The week kicks off on the economic calendar with the Empire Manufacturing report at 8:30 Eastern and then Homebuilder Sentiment at 10 AM. Both of these numbers will be for the month of August, so bulls will want to see improvement in both readings to allay any concerns over the health of the economy.
Today’s Morning Lineup discusses earnings and market news from Europe and the Americas, overnight economic data, including the weaker than expected data out of China which prompted a surprise rate cut, and much more.

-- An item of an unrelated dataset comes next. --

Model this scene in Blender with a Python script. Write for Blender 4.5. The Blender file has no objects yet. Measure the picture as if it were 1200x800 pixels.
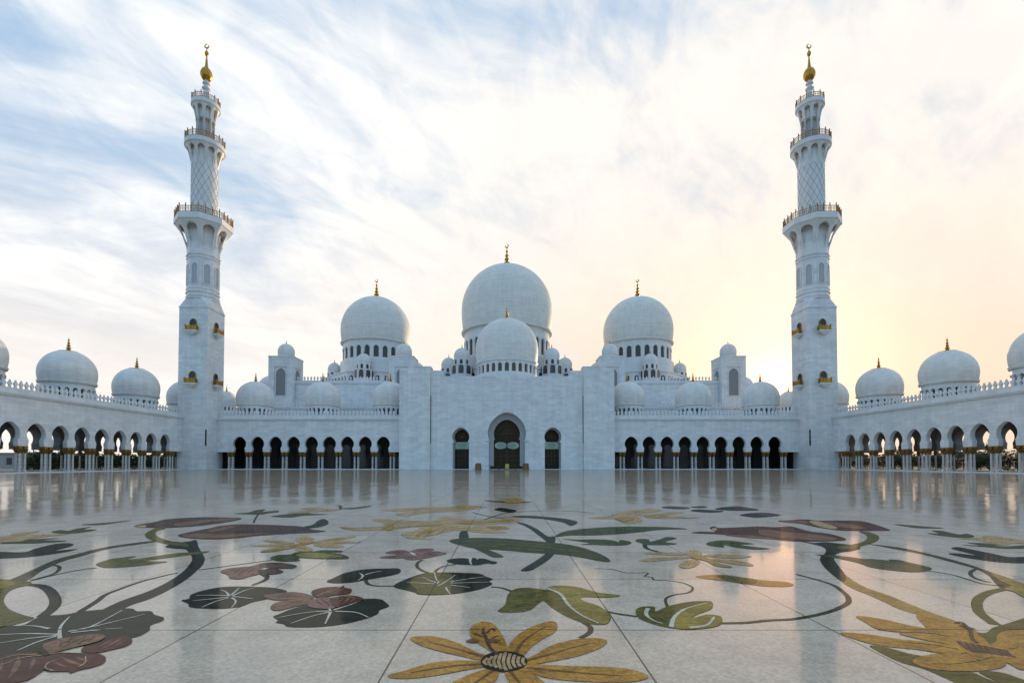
import bpy, bmesh, math, random
from mathutils import Vector
from mathutils.geometry import tessellate_polygon
random.seed(7)
R = math.radians; PI = math.pi
sc = bpy.context.scene
C = sc.collection

# ------------------------------------------------------------------ camera
F, VX, HY, CAMZ, PITCH = 570.0, 594.0, 542.0, 1.65, R(1.46)
CY0 = HY - F * math.tan(PITCH)
cam = bpy.data.cameras.new('camera'); camo = bpy.data.objects.new('camera', cam); C.objects.link(camo)
camo.location = (0, 0, CAMZ); camo.rotation_euler = (PI / 2 + PITCH, 0, 0)
cam.sensor_width = 36; cam.lens = 36 * F / 1200
cam.shift_x = (600 - VX) / 1200; cam.shift_y = (CY0 - 400) / 1200
cam.clip_start = 0.05; cam.clip_end = 9000
sc.camera = camo

def ray(px, py):
    u = (px - VX) / F; v = (CY0 - py) / F
    c, s = math.cos(PITCH), math.sin(PITCH)
    return u, c - v * s, s + v * c
def AT(px, py, Y):                    # photo measurement -> metres in the plane at depth Y
    u, d, w = ray(px, py); t = Y / d
    return u * t, CAMZ + w * t
def Z(py, Y): return AT(VX, py, Y)[1]
def X(px, Y): return AT(px, HY, Y)[0]
def FL(px, py):                       # photo measurement -> metres on the courtyard floor
    u, d, w = ray(px, py); t = -CAMZ / w
    return u * t, d * t

# ------------------------------------------------------------------ materials
def nt(m): return m.node_tree.nodes, m.node_tree.links
def newmat(name, col=(.5, .5, .5), rough=.5, metal=0, spec=.5):
    m = bpy.data.materials.new(name); m.use_nodes = True
    b = m.node_tree.nodes['Principled BSDF']
    b.inputs['Base Color'].default_value = (*col, 1); b.inputs['Roughness'].default_value = rough
    b.inputs['Metallic'].default_value = metal; b.inputs['Specular IOR Level'].default_value = spec
    return m
def N(nodes, t, **kw):
    n = nodes.new(t)
    for k, v in kw.items(): setattr(n, k, v)
    return n
def math_(nodes, links, op, a, b=None, c=None, clamp=False):
    n = nodes.new('ShaderNodeMath'); n.operation = op; n.use_clamp = clamp
    for i, x in enumerate((a, b, c)):
        if x is None: continue
        if isinstance(x, (int, float)): n.inputs[i].default_value = x
        else: links.new(x, n.inputs[i])
    return n.outputs[0]
def mixc(nodes, links, fac, a, b, blend='MIX'):
    n = nodes.new('ShaderNodeMix'); n.data_type = 'RGBA'; n.blend_type = blend
    for i, x in ((0, fac), (6, a), (7, b)):
        if isinstance(x, (int, float)): n.inputs[i].default_value = x
        elif isinstance(x, tuple): n.inputs[i].default_value = (*x, 1)
        else: links.new(x, n.inputs[i])
    return n.outputs[2]

def marble(name, bw, rh, c1, c2, mortar, dome_r=None, rough=.38, msize=.018, var=.10):
    m = newmat(name, rough=rough, spec=.45); n, l = nt(m); b = n['Principled BSDF']
    tc = N(n, 'ShaderNodeTexCoord'); sp = N(n, 'ShaderNodeSeparateXYZ'); l.new(tc.outputs['Object'], sp.inputs[0])
    if dome_r: u = math_(n, l, 'MULTIPLY', math_(n, l, 'ARCTAN2', sp.outputs[1], sp.outputs[0]), dome_r)
    else: u = math_(n, l, 'ADD', sp.outputs[0], sp.outputs[1])
    cb = N(n, 'ShaderNodeCombineXYZ'); l.new(u, cb.inputs[0]); l.new(sp.outputs[2], cb.inputs[1])
    br = N(n, 'ShaderNodeTexBrick'); l.new(cb.outputs[0], br.inputs['Vector'])
    br.inputs['Scale'].default_value = 1; br.inputs['Brick Width'].default_value = bw; br.inputs['Row Height'].default_value = rh
    br.inputs['Mortar Size'].default_value = msize; br.inputs['Mortar Smooth'].default_value = .3; br.inputs['Bias'].default_value = 0
    br.inputs['Color1'].default_value = (*c1, 1); br.inputs['Color2'].default_value = (*c2, 1); br.inputs['Mortar'].default_value = (*mortar, 1)
    no = N(n, 'ShaderNodeTexNoise'); l.new(tc.outputs['Object'], no.inputs['Vector'])
    no.inputs['Scale'].default_value = .35; no.inputs['Detail'].default_value = 8; no.inputs['Roughness'].default_value = .65; no.inputs['Distortion'].default_value = .6
    mr = N(n, 'ShaderNodeMapRange'); l.new(no.outputs[0], mr.inputs[0])
    mr.inputs[1].default_value = .3; mr.inputs[2].default_value = .7; mr.inputs[3].default_value = 1 - var; mr.inputs[4].default_value = 1 + var * .4
    cc = N(n, 'ShaderNodeCombineXYZ')
    for i in range(3): l.new(mr.outputs[0], cc.inputs[i])
    # rain streaks: noise stretched down the wall
    mp = N(n, 'ShaderNodeMapping'); l.new(tc.outputs['Object'], mp.inputs[0]); mp.inputs['Scale'].default_value = (1.1, 1.1, .06)
    st = N(n, 'ShaderNodeTexNoise'); l.new(mp.outputs[0], st.inputs['Vector']); st.inputs['Scale'].default_value = 1; st.inputs['Detail'].default_value = 5
    ms = N(n, 'ShaderNodeMapRange'); l.new(st.outputs[0], ms.inputs[0]); ms.inputs[1].default_value = .35; ms.inputs[2].default_value = .62; ms.inputs[3].default_value = .92; ms.inputs[4].default_value = 1
    cs = N(n, 'ShaderNodeCombineXYZ')
    for i in range(3): l.new(ms.outputs[0], cs.inputs[i])
    c = mixc(n, l, 1., br.outputs[0], cc.outputs[0], 'MULTIPLY')
    c = mixc(n, l, 1., c, cs.outputs[0], 'MULTIPLY')
    l.new(c, b.inputs['Base Color'])
    bp = N(n, 'ShaderNodeBump'); bp.inputs['Strength'].default_value = .25; bp.inputs['Distance'].default_value = .02
    l.new(math_(n, l, 'SUBTRACT', 1, br.outputs['Fac']), bp.inputs['Height']); l.new(bp.outputs[0], b.inputs['Normal'])
    return m

M = {}
M['wall'] = marble('white_marble_blocks', 1.75, .58, (.80, .80, .79), (.67, .68, .68), (.54, .55, .56), msize=.012, var=.12)
M['screen'] = newmat('stone_screen', (.22, .225, .23), .6)
M['plain'] = marble('white_marble_plain', 2.6, 1.2, (.75, .75, .74), (.71, .72, .71), (.62, .62, .62), msize=.006)
M['dome'] = marble('dome_marble', 2.6, .55, (.79, .77, .71), (.71, .70, .65), (.63, .62, .58), dome_r=9, rough=.6, msize=.016, var=.10)
M['small_dome'] = marble('small_dome_marble', .9, .34, (.79, .775, .73), (.70, .69, .66), (.61, .60, .57), dome_r=4.3, rough=.6, msize=.010, var=.10)
M['groove'] = newmat('grey_marble', (.42, .43, .44), .5)
def noisy(name, c1, c2, scale, rough, metal=0, spec=.5, det=5):
    m = newmat(name, c1, rough, metal, spec); n, l = nt(m)
    tc = N(n, 'ShaderNodeTexCoord'); no = N(n, 'ShaderNodeTexNoise'); l.new(tc.outputs['Object'], no.inputs['Vector'])
    no.inputs['Scale'].default_value = scale; no.inputs['Detail'].default_value = det
    mr = N(n, 'ShaderNodeMapRange'); l.new(no.outputs[0], mr.inputs[0]); mr.inputs[1].default_value = .35; mr.inputs[2].default_value = .65
    l.new(mixc(n, l, mr.outputs[0], c1, c2), n['Principled BSDF'].inputs['Base Color'])
    return m
M['column'] = noisy('inlaid_column_marble', (.62, .61, .58), (.40, .38, .35), 5, .25)
M['gold'] = noisy('gold_mosaic', (.58, .32, .05), (.38, .20, .03), 3, .32, 1)
M['bronze'] = noisy('aged_gold', (.36, .20, .05), (.16, .085, .025), 5, .45, .7)
M['wood'] = noisy('dark_wood', (.040, .026, .010), (.022, .014, .006), 2, .5, 0, .25)
M['grille'] = noisy('dark_bronze', (.13, .08, .03), (.07, .045, .016), 4, .5, .4)
M['glass'] = newmat('dark_glass', (.018, .02, .022), .12)
M['pane'] = noisy('tinted_glass', (.030, .034, .038), (.07, .06, .045), .7, .2)
M['amber'] = noisy('amber_glass', (.16, .10, .045), (.05, .04, .03), .9, .25)
M['green_band'] = newmat('verdigris_glass', (.58, .80, .64), .3)
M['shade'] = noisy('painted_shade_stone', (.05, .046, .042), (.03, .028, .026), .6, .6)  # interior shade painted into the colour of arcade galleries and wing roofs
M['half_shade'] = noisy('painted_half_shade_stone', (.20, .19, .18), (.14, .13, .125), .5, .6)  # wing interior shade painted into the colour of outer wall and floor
M['yellow_paint'] = newmat('yellow_green_panel', (.45, .42, .10), .4)
M['box_wood'] = noisy('varnished_wood', (.26, .13, .035), (.15, .07, .02), 4, .4)
M['terrain'] = noisy('sandy_ground', (.30, .25, .19), (.22, .19, .14), .05, .9)
M['bark'] = noisy('bark', (.10, .07, .05), (.06, .045, .03), 3, .9)
M['leaf'] = noisy('leaf', (.030, .045, .016), (.055, .075, .025), .8, .6)
M['render'] = noisy('pale_render', (.40, .37, .33), (.34, .31, .28), .3, .8)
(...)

A lot of people go on vacation in the second half of August, so things often tend to quiet down. In a perfect world, the slowdown would be accompanied by a period where not much occurs in the markets. Every so often, though, less liquidity at this time of year can exacerbate the impact of news and cause an exaggerated move in markets. Usually, the direction is lower. From a seasonal perspective, the upcoming one-week period has historically been one of the weakest of the year. Over the last ten years, the S&P 500’s median decline from the close on 8/15 through 8/22 has been a decline of 0.26% which ranks in just the 22nd percentile of all one-week periods throughout the year. As bad as the upcoming week has tended to be for stocks, the next three months have historically been one of the better periods as the S&P 500’s median gain has been 4.56% which ranks in the 86th percentile of all three-month periods throughout the year.